Prove that if $\sigma : U \subset \mathbb{R}^2\to \sigma(U)\subset \mathbb{R}^3$ is a injective immersion and open then $\sigma$ is a diffeomorphism.
I think that is sufficient prove that $\sigma$ is a locally diffeomorphism.
Let $p \in U$ then $d\sigma$ is injective therefore $T_p U \cong \mathbb{R}^2$. So, $Rank\; d\sigma_p =2$ for every $p \in U$; this implique that $\sigma$ is a parametrization surfaces and exists $\tilde{U}\subset U$ open set with $p \in \tilde{U}$ such that $\sigma: \tilde{U} \to \sigma(\tilde{U})$ is diffeomorphism, that is, $\sigma$ is locally diffeomorphism.
the problem is: I did not use the hypothesis that $\sigma$ is open.
Your argument uses the Inverse Function Theorem, right? But to use that theorem you need two manifolds or, as in this case, two regular parametric surfaces.
Therefore, you should also prove that $\sigma(U)$ is a regular surface. Well, one way to do that is to observe that if $\sigma$ is open, it is also an homeomorphism onto its image, hence a smooth parameterization of it. That's the missing piece.
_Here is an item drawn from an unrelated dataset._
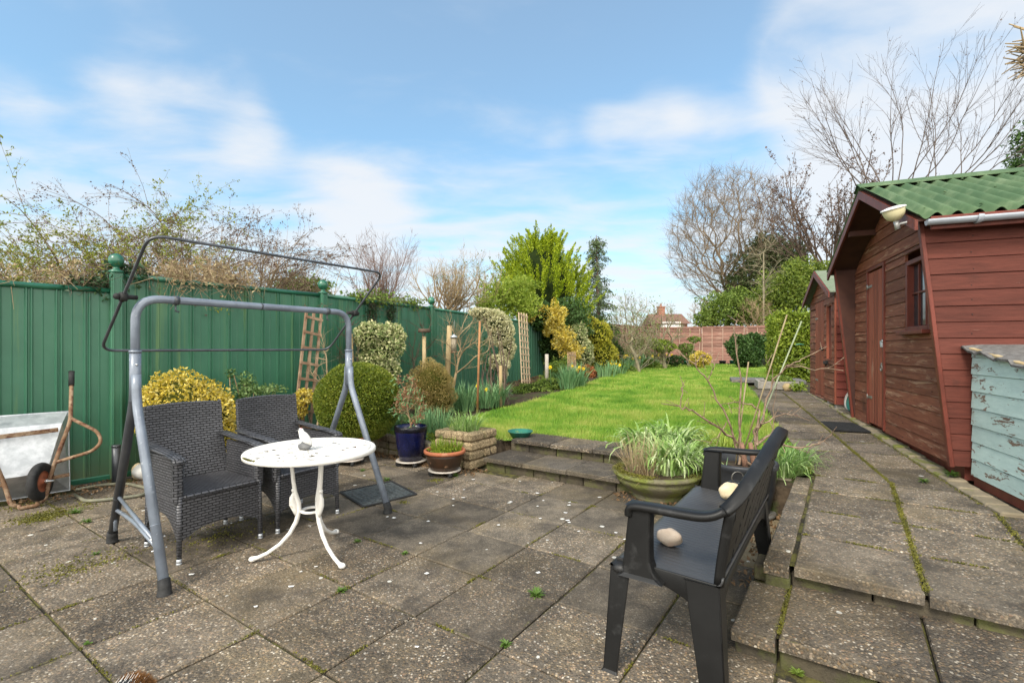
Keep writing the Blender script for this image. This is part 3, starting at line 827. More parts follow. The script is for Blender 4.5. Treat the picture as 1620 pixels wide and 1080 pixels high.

Besides the formal details, it is always a good idea to visualize the issue. Consider, for an illustration, the Folium of Descartes, with parameterization $$ \Big(\frac{3t}{1+t^3},\frac{3t^2}{1+t^3}\Big) $$
Now, extend it along the $z$ axis as a cylinder (which I will call $F$). We get $$ \sigma(t,z) = \Big(\frac{3t}{1+t^3},\frac{3t^2}{1+t^3},z\Big) $$ This function is an injective immersion. However, its image is not a smooth surface. Coincidentally, $\sigma$ is not open because no open nbh of $(0,0)$ is mapped onto an open nbh of $(0,0,0)\cap F$.